The Legislature last week approved the 2012-13 state budget, including $177 million in added funding for schools at all levels, on top of what had been appropriated for this fiscal year, an increase of about 2.5 percent. That came after four straight years of deep cuts.

The increase wasn't nearly enough in light of an improving economy and state revenues, Pedersen says, so the initiative is needed.

"The public does not trust the Legislature to adequately fund education," she says. "In a poll that we did, 75 percent of voters said they had no confidence that the Legislature would invest in education as revenues increased.”

Some legislators say they oppose the Quality Education and Jobs Act, including House Appropriations Committee chair John Kavanagh.

"First, it’s not extending the current tax," Kavanagh says. "The current tax gives the money to the general fund, and we’re free to spend it where we need. This group is really an amalgam of special interests. And I guess those interests pretty much divvied up where the money would go.”

Pedersen counters by highlighting the grassroots origins of the effort.

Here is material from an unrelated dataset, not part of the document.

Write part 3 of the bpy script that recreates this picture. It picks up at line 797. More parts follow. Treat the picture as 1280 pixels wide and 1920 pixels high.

"If schoolchildren are a special interest group, then, yes, it is benefiting schoolchildren," she says. "This is being put forward by parents. We started this effort, we’re leading this effort, and it’s because people like Mr. Kavanagh have not been doing their jobs. We wish this was not necessary, but they have de-funded education over the past four years to the tune of $1 billion.”

Kavanagh acknowledges that education funding has been cut significantly and needs to be brought back up. But he says the state is still struggling economically and the Legislature should increase funding with caution.

But Senate Minority Leader David Schapira, a Democrat, says the voters should step in.

"If it has to go to the voters and the voters have to make the decision on behalf of the Legislature since the Legislature is unwilling to come up with the political will to do it, then that’s what has to happen,” Schapira says.